Classroom lesson · Festival · 🇨🇺 Cuba

Carnaval de Santiago

Cuba's biggest street festival - two weeks of music, colour and dance

Photo · Wikimedia Commons

What is it?

The Carnaval de Santiago de Cuba is one of the oldest and most spectacular street festivals in all of Latin America. Held every July in Cuba's second-largest city, it fills the streets with two weeks of parades, music, dancing and costumes. Enormous groups of performers called comparsas, each with their own drums, floats and matching costumes, compete to dazzle the crowds with the biggest spectacle.

Tell me more

The Carnaval has roots that stretch back hundreds of years, to the festivals that enslaved African communities were permitted to hold during certain days of the Catholic calendar. They brought with them their drumming traditions, dances and masked celebrations, which mixed over time with Spanish and Caribbean influences to create the extraordinary festival that exists today. Every comparsa (parade group) has a different style, colour scheme and musical rhythm.

The comparsas practice for months before the festival. Each group has their own conga drum section, brass players, singers and dancers in matching elaborate costumes that can take seamstresses an entire year to make. The costumes are constructed from feathers, sequins, bright fabric and mirrors, and they can be so large and ornate that wearing them is a feat of strength as well as artistry.

The festival does not just happen on a stage - it takes over the entire city. Restaurants move their tables outside, neighbours decorate their balconies and thousands of people line the streets to cheer for their favourite comparsa. Children dress up too and join neighbourhood parades.
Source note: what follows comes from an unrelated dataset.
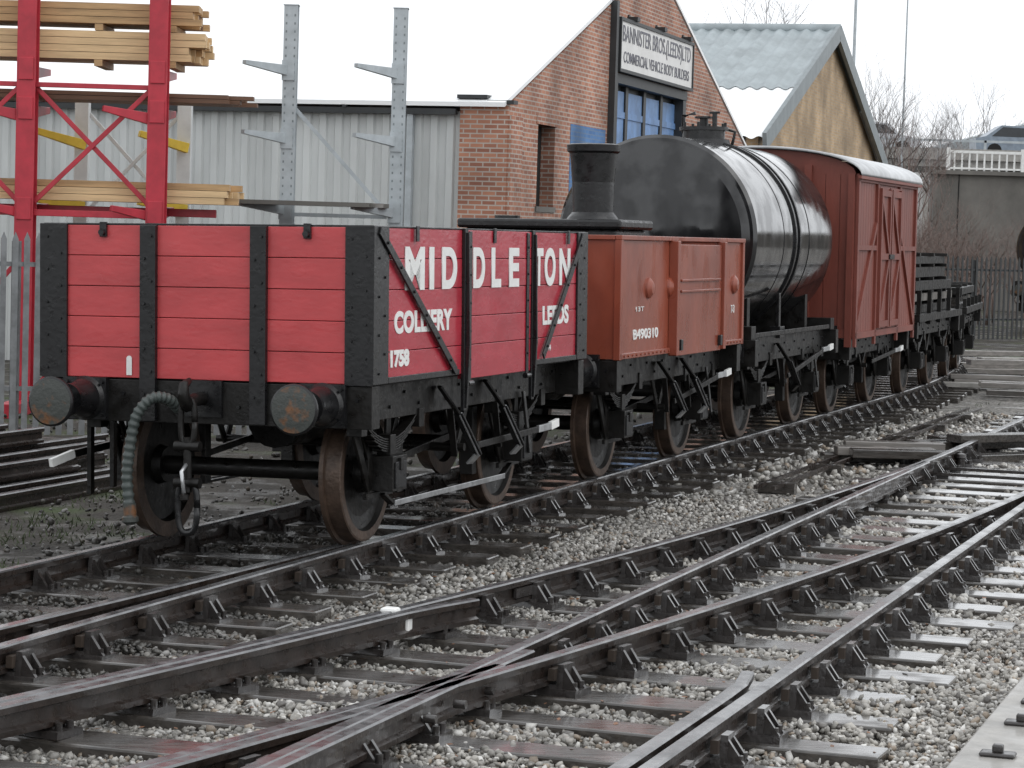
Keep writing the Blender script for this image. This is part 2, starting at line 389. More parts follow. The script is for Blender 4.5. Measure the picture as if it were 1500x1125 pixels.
    w=MB(); w.bx(-.57,-.53,-H-.006,-H-.003,z0+.02,z0+.13,M_white); w.cyl((-.55,-H-.003,z0+.13),(-.55,-H-.0065,z0+.13),.0205,M_white,seg=12)
    w.obj('end_marking',E)
    underframe(E,-H,H,hw,z0=.85,z1=1.11,stops=(-.62,.35),lever=(.1,1.7,.56,.60),tie=(ws[0],ws[1]))
    wheels(E,ws); springs_boxes(E,ws); buffers(E,-H,H); coupling(E,-H); hose(E,-.24,-H)
    l=MB(); l.beam((-1.0,-.8,.66),(-1.08,-H+.2,.58),.03,.05,M_under); l.beam((-1.08,-H+.2,.58),(-1.13,-H-.02,.53),.032,.055,M_white)
    l.beam((-1.0,-H+.3,.9),(-1.0,-H+.3,.3),.03,.05,M_under); l.beam((-.8,-H+.25,.9),(-.8,-H+.25,.36),.03,.05,M_under); l.obj('far_brake_lever',E)
    R=(math.pi/2,0,math.pi/2); X=hw+.003
    letters=[('M',-1.76,.36),('I',-1.31,.09),('D',-1.06,.30),('D',-.455,.25),('L',-.06,.21),('E',.33,.23),('T',1.0,.20),('O',1.23,.27),('N',1.59,.28)]
    for i,(c,y,wd) in enumerate(letters):
        onD = ya-.05<y<yb
        text('letter_%s_%d'%(c,i),c,E,(hw+.016 if onD else X+.001,y,z0+.62),R,.385,M_white,off=.014,fit=wd)
    text('lettering_colliery','COLLIERY',E,(X,-1.93,z0+.33),R,.19,M_white,off=.009,sp=1.08,fit=1.10)
    text('lettering_leeds','LEEDS',E,(X,1.19,z0+.31),R,.19,M_white,off=.008,sp=1.05,fit=.66)
    text('wagon_number','1758',E,(X,-2.02,z0+.11),R,.14,M_white,off=.008,fit=.34)
    text('tare_mark','6-14',E,(X,1.3,z0+.10),R,.06,M_white,off=.002)
    return E

# ------------------------------------------------------------------ wagon 2 (steel open)
def steel_wagon():
    s0,s1=4.65,9.05; sc=(s0+s1)/2; p,h=pathA(sc); E=empty('open_mineral_wagon',p,(0,CANT*.8,-h))
    H=2.2; hw=1.18; z0=1.08; z1=2.10; ws=[5.45-sc,8.1-sc]
    mb=MB()
    d0,d1=6.36-sc,8.0-sc
    mb.bx(-hw,hw,-H,-H+.02,z0,z1,M_oxide); mb.bx(-hw,hw,H-.02,H,z0,z1,M_oxide)
    mb.bx(-hw,-hw+.02,-H+.021,H-.021,z0,z1,M_oxide)
    mb.bx(hw-.02,hw,-H+.021,d0,z0,z1,M_oxide); mb.bx(hw-.02,hw,d1,H-.021,z0,z1,M_oxide)
    mb.bx(hw-.02,hw+.055,d0+.002,d1-.002,z0-.03,z1-.03,M_oxide)
    for y in(d0-.05,d1+.05): mb.bx(hw+.001,hw+.085,y-.045,y+.045,z0-.02,z1+.0,M_oxide)
    for y in(-H+.02,H-.02): mb.box((hw-.005,y,(z0+z1)/2),(.06,.07,z1-z0+.01),M_oxide)
    for g in(-1,1):
        mb.bx(g*hw-.03,g*hw+.03,-H-.02,H+.02,z1,z1+.04,M_oxide)
    mb.bx(-hw+.031,hw-.031,-H-.03,-H+.04,z1,z1+.04,M_oxide); mb.bx(-hw+.031,hw-.031,H-.04,H+.03,z1,z1+.04,M_oxide)
    mb.bx(hw,hw+.025,-H,d0-.1,z0,z0+.05,M_oxide); mb.bx(hw,hw+.025,d1+.1,H,z0,z0+.05,M_oxide)
    for x in(-.7,0,.7): mb.bx(x-.05,x+.05,-H-.05,-H,z0,z1-.01,M_oxide)
    for z in(z1-.36,z1-.46): mb.bx(hw+.056,hw+.075,d0+.1,d1-.1,z-.012,z+.012,M_oxide)
    for y in(-1.28,-.55,1.28,1.85):
        mb.lathe((hw,y,z1-.42),(1,0,0),[(0,.095),(.02,.09),(.05,.05),(.055,0)],M_oxide,20,caps=False)
    mb.bx(hw+.056,hw+.09,d0+.05,d0+.12,z0+.02,z0+.12,M_blk); mb.bx(hw+.056,hw+.09,d1-.12,d1-.05,z0+.02,z0+.12,M_blk)
    mb.bx(-hw+.02,hw-.02,-H+.02,H-.02,z0+.3,z0+.32,M_dark)
    for y in np.arange(-H+.12,H-.1,.13):
        if d0-.1<y<d1+.1: continue
        mb.cyl((hw+.025,y,z0+.025),(hw+.034,y,z0+.025),.012,M_oxide,seg=6)
    mb.obj('steel_body',E,bevel=.005)
    R=(math.pi/2,0,math.pi/2)
    text('wagon_number','B490310',E,(hw+.003,-1.75,z0+.16),R,.12,M_white,off=.003,fit=.8)
    text('load_mark','13T',E,(hw+.003,-1.7,z0+.40),R,.06,M_white,fit=.25)
    text('tare_mark','7-3',E,(hw+.003,1.75,z0+.32),R,.11,M_white,off=.002)
    underframe(E,-H,H,hw,z0=.82,z1=1.07,stops=(-.35,.45),lever=(.1,1.85,.60,.78),tie=None)
    wheels(E,ws); springs_boxes(E,ws); buffers(E,-H,H)
    b=MB(); yc=-.05
    b.bx(-.82,.66,yc-.50,yc+.50,z0+.33,z1+.10,M_blk)
    b.bx(-.88,.72,yc-.55,yc+.55,z1+.10,z1+.19,M_blk)
    b.lathe((.28,yc,z1+.19),(0,0,1),[(0,.25),(.03,.23),(.07,.195),(.35,.20),(.62,.225),(.64,.25),(.70,.255),(.71,.22),(.62,.2)],M_blk,32,caps=False)
    b.cyl((-.5,yc-.2,z1+.19),(-.5,yc-.2,z1+.22),.12,M_blk,seg=20)
    b.obj('boiler_load_with_chimney',E,bevel=.025)
    return E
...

The noise and colour and energy continue late into every night for the full two weeks of the celebration.

In the classroom

Walk your class through this in 15 minutes.

Talk together

Discussion prompts

  1. 01The Carnaval costumes take a whole year to make. What does this tell you about how important the festival is to the people who take part?
  2. 02The Carnaval grew from many different traditions mixing together over hundreds of years. What celebrations or festivals in your community bring people from different backgrounds together?
  3. 03Comparsas compete to have the most impressive performance. What makes a competition about art, music and dance different from a competition in sport?
Try this

Classroom activity

Plan a class comparsa. As a group, decide on a theme (an animal, a colour, a natural phenomenon like a rainbow or storm). Design: (1) a simple costume element everyone can wear (a hat, headband or sash), (2) a repeating percussion rhythm everyone can clap or tap, (3) a route for your parade around the school. Perform your class comparsa and invite another class to watch.